Conversation Corner
Media Watch (Finding Nemo--September 2003)

What values did you find in the film "Finding Nemo"?


Date: 9/15/2003 10:24:09 AM
Name or Pseudonym: Oscar
Subject: Perspectives

Brigid, thanks for the response. I was referring to the movie; but we still need to place things in their proper perspectives.
The most important thing to all of us, whether or not we choose to accept it, is how we work toward our eternal end. Everything we do pertains to our afterlife whether we wish it to or not. Mankind, being created in the image of God, has been endowed with a soul. Animals and trees and blades of grass have no such spirituality. We are spiritual creatures despite our corporality. In the end, the only thing that matters is salvation, and everything it takes to get, negligible. The majesty of Earth’s mountains pales in comparison to that of God’s. The most serene and beautiful places in the world are nothing compared to the beauty of God. God created the animals for our use - while we have a right to use animals for our daily needs, we have a responsibility to not waste what God has given to us. We have a right to take advantage of our environment, but we have a resposibility to maintain it for future generations. To be blunt, animals have no rights. The environment has no rights. Only human beings have rights because we were created with a hierarchical set of responsibilies: First and formost is the responsibility of working out our salvation, which we do by cooperating with God’s graces. Obviously we can’t do anything without God.
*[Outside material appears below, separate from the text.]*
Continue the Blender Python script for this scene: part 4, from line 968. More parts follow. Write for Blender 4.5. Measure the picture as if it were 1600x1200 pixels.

As we achieve the age of reason that responsibility is more firmly placed on us as individuals. We have a responsibility to rear our children in the Faith and illustrate to them how to be good Catholics. We have a responsibility to teach, feed, clothe, provide shelter, treat sick persons etc., all of which are subordinate to our primary responsibility of getting to Heaven. Charity, or "Love" guides us, because God wants everyone of His children to get to Heaven.
So the things of this world - animals, grass, trees and such - are only important insofar as they help us accomplish our responsibilities toward ourselves and our neighbor. Otherwise they have no intrinsic value. Why would Our Lord condemn the worldly minded if this were not the case? Why would Jesus curse the fig tree that bore no fruit?
These days mankind views the world through subjective lenses - it’s outlook on nature has turned things upside down - whereby the creature and the environment are elevated beyond their proper place in God’s design. Thus the term, "practical paganism." I certainly do not mean to offend anyone.